Thursday, August 03, 2006

Avant Garde: Academic Study and Film Culture

Girish is hosting a blog-a-thon on avant-garde cinema. (See his post for a full list of links.) I'm a day late, but I thought I'd take the occasion to reflect on avant-garde studies within the academy. I tend to find much theoretical and critical study of avant-garde work insufficiently critical - that is, scholars tend to take up the very position of avant-gardism of the work they study in a way that they would never do in approaching a commercial narrative film. I don't mean to paint with broad brushstroke or suggest that this all avant-garde study is currently about, but it does seem a real methodological pitfall for those, like me, who argue that film scholarship can and often should take a detached, analytical stance toward its object of study. (Incidentally, documentary studies has its own version of this pitfall.)

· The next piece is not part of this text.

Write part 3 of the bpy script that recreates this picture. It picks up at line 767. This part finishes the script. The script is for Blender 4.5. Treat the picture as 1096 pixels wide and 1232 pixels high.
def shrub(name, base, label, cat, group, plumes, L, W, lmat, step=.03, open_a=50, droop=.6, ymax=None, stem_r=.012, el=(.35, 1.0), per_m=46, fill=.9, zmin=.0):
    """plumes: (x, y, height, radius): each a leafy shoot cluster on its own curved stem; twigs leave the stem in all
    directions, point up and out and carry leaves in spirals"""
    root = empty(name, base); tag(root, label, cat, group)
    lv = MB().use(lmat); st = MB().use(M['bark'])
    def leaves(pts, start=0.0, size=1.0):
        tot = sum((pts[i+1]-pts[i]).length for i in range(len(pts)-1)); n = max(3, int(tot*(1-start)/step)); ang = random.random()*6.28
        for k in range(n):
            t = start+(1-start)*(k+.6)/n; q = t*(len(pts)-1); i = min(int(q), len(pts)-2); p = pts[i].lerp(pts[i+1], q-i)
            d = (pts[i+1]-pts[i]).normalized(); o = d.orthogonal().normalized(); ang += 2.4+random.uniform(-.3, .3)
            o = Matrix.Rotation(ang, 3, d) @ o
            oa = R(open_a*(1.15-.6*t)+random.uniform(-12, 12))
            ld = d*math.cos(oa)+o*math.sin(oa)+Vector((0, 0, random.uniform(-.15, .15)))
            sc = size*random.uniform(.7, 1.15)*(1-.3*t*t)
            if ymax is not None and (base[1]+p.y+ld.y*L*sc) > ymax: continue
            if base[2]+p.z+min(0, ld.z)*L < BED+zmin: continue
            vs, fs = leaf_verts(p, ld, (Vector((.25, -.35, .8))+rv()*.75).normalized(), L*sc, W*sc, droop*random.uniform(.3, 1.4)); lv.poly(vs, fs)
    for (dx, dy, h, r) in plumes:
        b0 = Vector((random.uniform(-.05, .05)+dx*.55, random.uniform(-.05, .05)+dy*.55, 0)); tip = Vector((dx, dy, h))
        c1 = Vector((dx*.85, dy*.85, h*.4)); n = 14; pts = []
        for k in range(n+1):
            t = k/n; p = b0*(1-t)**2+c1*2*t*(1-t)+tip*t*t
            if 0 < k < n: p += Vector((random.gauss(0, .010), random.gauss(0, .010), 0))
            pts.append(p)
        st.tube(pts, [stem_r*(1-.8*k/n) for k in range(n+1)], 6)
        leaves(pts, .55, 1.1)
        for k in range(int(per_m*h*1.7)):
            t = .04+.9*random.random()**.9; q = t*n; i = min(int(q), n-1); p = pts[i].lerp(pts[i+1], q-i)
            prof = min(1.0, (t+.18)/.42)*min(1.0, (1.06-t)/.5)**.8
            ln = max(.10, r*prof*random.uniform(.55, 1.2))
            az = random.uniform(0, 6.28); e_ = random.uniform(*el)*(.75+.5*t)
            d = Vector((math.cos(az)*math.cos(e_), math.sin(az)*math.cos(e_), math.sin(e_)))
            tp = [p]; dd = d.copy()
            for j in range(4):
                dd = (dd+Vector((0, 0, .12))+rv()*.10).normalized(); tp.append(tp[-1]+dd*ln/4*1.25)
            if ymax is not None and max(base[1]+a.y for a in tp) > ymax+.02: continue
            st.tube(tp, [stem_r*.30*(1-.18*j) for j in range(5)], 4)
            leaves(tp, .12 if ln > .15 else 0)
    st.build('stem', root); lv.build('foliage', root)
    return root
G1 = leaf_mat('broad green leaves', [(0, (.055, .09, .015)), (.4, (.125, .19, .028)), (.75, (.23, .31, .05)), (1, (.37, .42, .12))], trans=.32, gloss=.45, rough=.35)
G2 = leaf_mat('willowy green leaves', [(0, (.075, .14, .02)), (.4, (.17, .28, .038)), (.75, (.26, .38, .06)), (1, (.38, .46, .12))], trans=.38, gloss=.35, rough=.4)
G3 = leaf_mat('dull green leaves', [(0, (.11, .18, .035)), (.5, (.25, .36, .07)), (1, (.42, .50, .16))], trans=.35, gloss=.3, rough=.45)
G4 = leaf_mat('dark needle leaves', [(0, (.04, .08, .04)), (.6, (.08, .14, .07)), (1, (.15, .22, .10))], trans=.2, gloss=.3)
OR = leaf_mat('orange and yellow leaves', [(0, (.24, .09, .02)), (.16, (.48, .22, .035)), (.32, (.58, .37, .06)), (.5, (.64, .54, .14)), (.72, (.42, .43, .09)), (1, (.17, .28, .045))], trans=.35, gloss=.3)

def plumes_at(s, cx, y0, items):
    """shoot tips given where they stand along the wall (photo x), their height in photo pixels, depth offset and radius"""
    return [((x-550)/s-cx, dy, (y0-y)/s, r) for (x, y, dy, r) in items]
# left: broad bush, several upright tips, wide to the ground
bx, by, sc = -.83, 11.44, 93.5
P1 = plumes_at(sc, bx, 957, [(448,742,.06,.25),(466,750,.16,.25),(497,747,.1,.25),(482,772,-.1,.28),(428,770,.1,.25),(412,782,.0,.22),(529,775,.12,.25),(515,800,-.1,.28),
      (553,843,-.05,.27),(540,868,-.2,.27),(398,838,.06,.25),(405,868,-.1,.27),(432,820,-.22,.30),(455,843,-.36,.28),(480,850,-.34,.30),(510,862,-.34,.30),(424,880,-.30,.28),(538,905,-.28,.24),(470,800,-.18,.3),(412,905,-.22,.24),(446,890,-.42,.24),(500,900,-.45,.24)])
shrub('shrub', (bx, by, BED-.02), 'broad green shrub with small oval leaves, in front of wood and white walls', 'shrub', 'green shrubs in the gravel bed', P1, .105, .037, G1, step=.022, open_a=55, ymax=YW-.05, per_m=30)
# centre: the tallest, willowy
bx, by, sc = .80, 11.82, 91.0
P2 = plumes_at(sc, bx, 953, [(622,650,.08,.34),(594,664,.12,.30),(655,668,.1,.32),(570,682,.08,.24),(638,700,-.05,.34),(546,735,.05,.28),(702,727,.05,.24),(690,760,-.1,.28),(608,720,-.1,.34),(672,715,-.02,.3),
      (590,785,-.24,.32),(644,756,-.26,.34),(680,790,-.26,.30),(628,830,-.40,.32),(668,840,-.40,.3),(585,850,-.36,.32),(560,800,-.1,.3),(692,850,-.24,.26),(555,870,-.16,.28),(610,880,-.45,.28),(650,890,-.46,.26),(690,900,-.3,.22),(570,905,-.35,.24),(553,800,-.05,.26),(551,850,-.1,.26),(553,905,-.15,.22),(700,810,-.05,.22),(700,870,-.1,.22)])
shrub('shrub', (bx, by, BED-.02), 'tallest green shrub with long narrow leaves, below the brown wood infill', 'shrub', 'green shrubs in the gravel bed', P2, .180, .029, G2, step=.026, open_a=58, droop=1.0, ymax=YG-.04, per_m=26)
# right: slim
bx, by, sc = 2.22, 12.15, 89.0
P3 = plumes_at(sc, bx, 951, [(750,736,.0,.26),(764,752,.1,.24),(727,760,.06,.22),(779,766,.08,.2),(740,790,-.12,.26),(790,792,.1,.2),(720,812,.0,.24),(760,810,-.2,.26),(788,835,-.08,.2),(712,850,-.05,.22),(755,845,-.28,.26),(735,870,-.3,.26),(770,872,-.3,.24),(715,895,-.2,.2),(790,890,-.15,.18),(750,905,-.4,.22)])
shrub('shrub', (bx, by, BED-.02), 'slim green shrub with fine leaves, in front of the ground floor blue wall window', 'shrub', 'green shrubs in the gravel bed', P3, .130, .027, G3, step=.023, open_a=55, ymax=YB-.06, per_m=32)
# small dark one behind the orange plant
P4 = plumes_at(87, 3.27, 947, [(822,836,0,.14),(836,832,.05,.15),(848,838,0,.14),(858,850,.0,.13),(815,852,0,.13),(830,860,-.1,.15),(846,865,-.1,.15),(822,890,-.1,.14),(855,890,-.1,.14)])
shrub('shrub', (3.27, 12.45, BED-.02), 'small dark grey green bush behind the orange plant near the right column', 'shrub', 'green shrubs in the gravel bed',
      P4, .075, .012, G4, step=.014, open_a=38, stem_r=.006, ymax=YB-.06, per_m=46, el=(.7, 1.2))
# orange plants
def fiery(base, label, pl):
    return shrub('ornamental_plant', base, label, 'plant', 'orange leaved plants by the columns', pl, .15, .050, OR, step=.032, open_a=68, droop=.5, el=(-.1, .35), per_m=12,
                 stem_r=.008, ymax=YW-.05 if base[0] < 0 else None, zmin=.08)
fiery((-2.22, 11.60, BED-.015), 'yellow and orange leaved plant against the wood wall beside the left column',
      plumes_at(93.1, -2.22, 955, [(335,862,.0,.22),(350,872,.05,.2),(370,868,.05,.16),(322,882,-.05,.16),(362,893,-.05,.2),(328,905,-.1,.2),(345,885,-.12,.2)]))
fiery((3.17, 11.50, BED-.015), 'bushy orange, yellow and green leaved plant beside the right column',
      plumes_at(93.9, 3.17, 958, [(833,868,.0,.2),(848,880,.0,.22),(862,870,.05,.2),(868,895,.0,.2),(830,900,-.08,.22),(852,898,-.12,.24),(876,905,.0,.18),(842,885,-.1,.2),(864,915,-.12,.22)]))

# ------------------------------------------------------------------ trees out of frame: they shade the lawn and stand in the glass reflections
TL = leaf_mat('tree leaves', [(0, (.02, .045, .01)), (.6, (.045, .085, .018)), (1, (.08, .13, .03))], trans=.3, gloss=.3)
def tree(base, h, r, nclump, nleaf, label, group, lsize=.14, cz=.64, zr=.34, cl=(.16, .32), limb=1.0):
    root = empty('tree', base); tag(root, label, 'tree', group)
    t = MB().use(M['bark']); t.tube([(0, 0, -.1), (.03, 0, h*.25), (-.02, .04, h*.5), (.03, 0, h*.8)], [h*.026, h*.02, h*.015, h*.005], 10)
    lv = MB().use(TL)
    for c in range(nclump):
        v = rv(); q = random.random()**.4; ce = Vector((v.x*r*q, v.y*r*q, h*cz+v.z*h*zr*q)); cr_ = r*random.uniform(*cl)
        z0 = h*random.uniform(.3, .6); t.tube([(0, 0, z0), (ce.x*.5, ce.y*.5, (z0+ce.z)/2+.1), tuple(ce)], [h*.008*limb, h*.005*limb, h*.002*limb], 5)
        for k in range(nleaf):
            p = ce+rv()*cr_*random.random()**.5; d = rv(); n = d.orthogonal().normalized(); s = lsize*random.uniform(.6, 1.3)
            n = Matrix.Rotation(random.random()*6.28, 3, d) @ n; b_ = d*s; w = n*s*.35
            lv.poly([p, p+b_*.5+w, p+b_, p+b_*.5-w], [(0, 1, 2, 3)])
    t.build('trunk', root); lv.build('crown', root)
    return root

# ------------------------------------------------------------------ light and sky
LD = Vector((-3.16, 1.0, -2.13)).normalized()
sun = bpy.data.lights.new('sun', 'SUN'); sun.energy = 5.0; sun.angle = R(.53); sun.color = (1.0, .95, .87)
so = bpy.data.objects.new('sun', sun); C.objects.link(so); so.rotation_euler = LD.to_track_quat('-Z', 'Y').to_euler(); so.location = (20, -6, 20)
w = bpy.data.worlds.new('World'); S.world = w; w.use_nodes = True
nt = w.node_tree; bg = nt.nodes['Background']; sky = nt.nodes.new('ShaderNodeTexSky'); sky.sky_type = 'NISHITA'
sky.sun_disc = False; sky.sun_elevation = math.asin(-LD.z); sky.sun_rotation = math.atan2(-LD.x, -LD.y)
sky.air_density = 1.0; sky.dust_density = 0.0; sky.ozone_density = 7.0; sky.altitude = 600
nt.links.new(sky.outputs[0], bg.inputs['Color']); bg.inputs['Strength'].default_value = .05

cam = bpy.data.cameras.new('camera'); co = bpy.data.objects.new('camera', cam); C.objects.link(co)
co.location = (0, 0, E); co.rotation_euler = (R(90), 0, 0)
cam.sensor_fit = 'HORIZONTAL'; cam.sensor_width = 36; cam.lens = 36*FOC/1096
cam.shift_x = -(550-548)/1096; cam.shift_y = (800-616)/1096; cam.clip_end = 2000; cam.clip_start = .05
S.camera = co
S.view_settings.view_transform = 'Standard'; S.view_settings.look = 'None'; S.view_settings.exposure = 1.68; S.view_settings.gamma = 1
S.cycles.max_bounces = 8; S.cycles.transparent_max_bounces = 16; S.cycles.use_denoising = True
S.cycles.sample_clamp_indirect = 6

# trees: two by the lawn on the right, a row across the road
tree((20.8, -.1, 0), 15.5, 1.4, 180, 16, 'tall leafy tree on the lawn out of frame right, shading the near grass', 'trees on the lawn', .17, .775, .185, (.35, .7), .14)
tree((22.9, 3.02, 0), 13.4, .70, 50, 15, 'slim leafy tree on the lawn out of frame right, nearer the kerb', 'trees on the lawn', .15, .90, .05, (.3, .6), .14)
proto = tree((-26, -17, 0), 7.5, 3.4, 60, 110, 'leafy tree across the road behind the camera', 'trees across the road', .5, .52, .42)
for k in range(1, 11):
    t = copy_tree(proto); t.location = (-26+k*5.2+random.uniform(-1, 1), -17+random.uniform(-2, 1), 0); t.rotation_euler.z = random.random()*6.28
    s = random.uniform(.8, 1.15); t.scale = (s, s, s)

On the other hand, even the detached stance cannot adequately explain the avant-garde's textuality, history or social function without reconstituting the aesthetic formations in which the films were produced and received. This becomes particularly crucial when teaching the avant-garde as part of a general film curriculum; students are often so keen to dismiss non-fiction, non-documentary filmmaking as worthless that it's worth devoting some energy to suggest why some consider(ed) avant-garde films as the fullest expression of cinematic art.

Furthermore, whether we're talking about pedagogy or scholarship proper, the availability of avant-garde texts is slim enough that even the most distant of historians or critics might find some worth in encouraging a film culture that circulates avant-garde film texts. Girish's commenters have compiled some suggestions of avant-garde films on DVD release, but the brtue reality is that the vast plurality of the major, not to mention minor, films of the avant-garde have either no video release or else a release so expensive that educational or institutional exhibition is the only real option. So you get Brakhage, Deren, the 20s avant-garde, and a handful of filmmakers that have decided to self-release; missing are postwar American experimental work, structural materialism and the post-1970 co-op distributed films. And then there are those you can't show in a classroom even if you wanted to: perhaps my personal favorite and an interesting historical example of the expressive vocabulary of midcentury American experimental filmmaking, Gregory Markopoulos's Twice a Man, does not have any general 16mm distribution outside select festival and archival showings. Now, obviously there are reasons that video release would be inferior of even useless compared to film screenings, but with schools increasingly turning away from film screening in their cinema studies classes, a lack of video formats means an absence of the avant-garde in course syllabi.

Against this backdrop, Michael Zryd's essay, "The Academy and the Avant-Garde: A Relationship and Dependence." (Cinema Journal 45.2) makes a twofold argument. First, he argues polemically for the academy's continued support of avant-garde filmmaking, along the lines I consider above. Second, he makes an analytical argument that avant-garde practice can only be understood properly by taking into account the imbrications between avant-garde filmmaking and academic film studies:

Since the exponential rise of film studies as a discipline in the mid-1960s,universities have supported avant-garde film production, sustained its distribution co-ops, and served as its primary site of exhibition in North America. Furhtermore, because sales and rentals to universities are the primary market for avant-garde film, scholarly criticism - serving a de facto publicity function - has had a decisive impact on the avant-garde film world in a way that is unthinkable for narrative feature-length filmmaking. (17).
Zryd here is performing what I think is an interesting balancing act, on one hand pledging a scholar's allegiance to avant-garde film culture while subjecting the avant-garde to the sorts of archival historical analysis that one would normally apply to feature filmmaking. In this case, instead of studio records, he sorts through booking receipts of the Filmmaker's Coop. It might not completly avoid the pitfalls of participant-observer criticism (and I know many will object to my objections on this matter), but it reframes them in a productive way.